Austin Casts a Controversial Vote on Public Camping as the City Faces Growing Pains

Voters in Austin voted to reinstate a ban on public camping, taking steps to criminalize homelessness before the State Legislature could.

May 3, 2021, 10:00 AM PDT

By James Brasuell @CasualBrasuell


Homeless Encampment

Roschetzky Photography / Shutterstock

"In a hotly contested debate involving the city's homelessness crisis, 57% of voters said they were in favor of reinstating criminal penalties for camping in public spaces and 42% said they were not," reports Ryan Autollo.

The vote overturns a law approved by the City Council and Mayor Steve Adler two years ago. A law that would preempt local camping laws—written largely in response to the Austin law—had been progressing through the State Legislature.

Mayor Adler, conceding defeat in the Proposition B vote, pledged to reduce the city's homeless population before leaving office in 2023. "A plan he helped created with other government officials and nonprofit leaders calls for Austin to add 3,000 housing and shelter units in the next three years," according to Autollo.

The controversies over homelessness in the city are set in a context of rapid growth—with many newcomers arriving from California and potentially finding some of the dynamics they fled from on the West Coast already taking hold in Austin.
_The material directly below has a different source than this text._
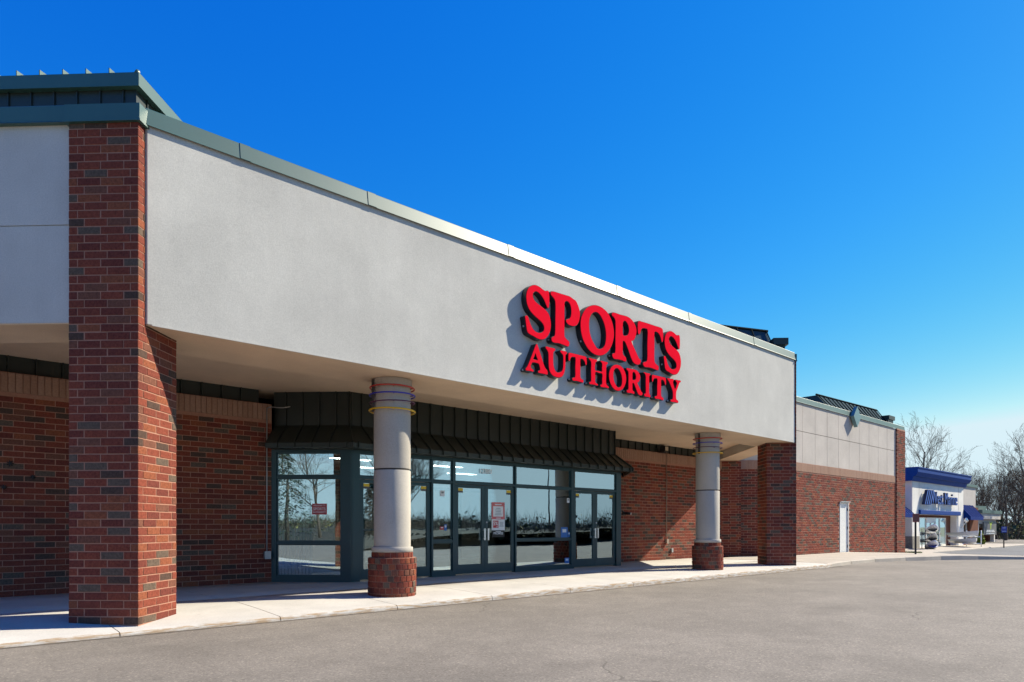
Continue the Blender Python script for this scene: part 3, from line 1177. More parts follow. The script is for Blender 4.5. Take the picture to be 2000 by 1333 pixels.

For example, the cost of housing, while still lower than San Francisco, is growing quickly. "According to Zillow, home prices in Austin are up more than 18% in the last year, creating a shortage of affordable housing," according to an article published by CBS News.

The comparisons to San Francisco are readily available in the CBS News coverage: "Laid-back and long known for its food and music scene, the capital of Texas has become one of the fastest-growing cities in the nation. The downtown skyline is a ballet of cranes and new skyscrapers. Tech giants like Google and Apple are expanding their footprint, and Tesla is building a massive manufacturing plant here."

For now at least, however, the Austin offers more value than San Francisco, according to the new arrivals quoted in the article, one of which reports affording the rent for a three-bedroom home in Austin For the same price as an apartment in San Francisco.